La lotta è in corso, dietro le quinte. Londra sta battendosi con tutte le forze (occulte) per sventare ogni regolamentazione: l’80% del business degli hedge funds passa per la City, di fatto una piazza offshore, che sarebbe fortemente ridimensionata da una regolamentazione europea. Purtroppo per loro, i fiduciari della finanza incistati nella UE hanno le settimane contate, perchè si avvicinano le elezioni europee.
«Charlie McCreevy, il tatcheriano irlandese che comanda la macchina del mercato UE, presto non sarà più al suo posto», si lamenta il Telegraph
(4), in modo rivelatore; «Se ne andrà anche Barroso, il presidente della Commissione, che ha piazzato dei fedeli del libero mercato nei posti-chiave di Bruxelles. La marea volge contro l’influenza anglo-sassone, e la Gran Bretagna faticherà a mantenere il suo blocco di alleanze nelle strutture di voto al Consiglio d’Europa. L’Est europeo non è più in mano a quei ventenni devoti a Friedman (l’ultraliberista Nobel) che si sono sempre schierati con la Gran Bretagna contro il corporativisti del Reno. La violenza del crollo capitalista nell’ex blocco sovietico ha spento la fede nel capitalismo per una generazione».
Lagnanza molto rivelatrice, davvero.
Questa resistenza dei capitalisti alla minima regolamentazione, e dei governi da loro insediati a punire i responsabili del disastro finanziario, è la vera causa che ritarda la ripresa. Lo ha spiegato in un saggio David Sachs, uno psichiatra di Philadelphia
(5): la gente che perde o rischia di perdere il lavoro, che ha visto crollare le future pensioni (collegate alle Borsa), che non riesce a pagare il mutuo della casa, dice Sachs, sente che questo è stato causato da manipolatori finanziari privi di scrupoli, e sa che lo Stato non l’ha difesa da questi abusi e vere e proprie truffe.
«Il pubblico (americano) ha subito un trauma di perdita simile all’11 settembre.
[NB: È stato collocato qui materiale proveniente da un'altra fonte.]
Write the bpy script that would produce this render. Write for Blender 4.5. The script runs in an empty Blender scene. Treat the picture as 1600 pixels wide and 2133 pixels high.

Normali aspettative su ciò che era sicuro e affidabile sono state distrutte di colpo. Come in ogni tipico stato post-traumatico, la gente sente che non può pianificare il futuro in base ai vecchi assunti su ciò che è sicuro e ciò che è pericoloso… La gente risparmia anzichè spendere, perchè non si fida delle promesse del governo, in quanto sa che il governo l’ha tradita».
L’opinione pubblica «deve vedere che i responsabili del disastro economico sono chiamati a rispondere di quel che hanno fatto, e deve vedere che si prendono decisioni atte a impedire che possano fare ancora danni. Deve avere la prova che il governo e i finanzieri si comportano responsabilmente; fino a quel momento, non restituirà loro la fiducia».
1) Sally Kleebe, «The vulture fund culture must end», Guardian, 7 maggio 2009.
2) «In Defense of Vulture Funds, by F. Salmon, 24 febbraio 2007; e «Should Countries Like Argentina Be Able to Declare Themselves Bankrupt?, by Anne Krueger, El Pais, 18 gennaio 2002.
3) Claire Gatinois, «Le projet de la Commission européenne visant à encadrer les hedge funds divise les pays de l'Union», Le Monde, 30 aprile 2009.
4) Ambrose Evans-Pritchard, «City in danger of falling victim to EU wiles and becoming another Antwerp», Telegraph, 4 maggio 2009.
5) David M.Sachs, «Hope, Greed and Fear: The Psychology behind the Financial Crisis», Knowledge, 15 aprile 2009.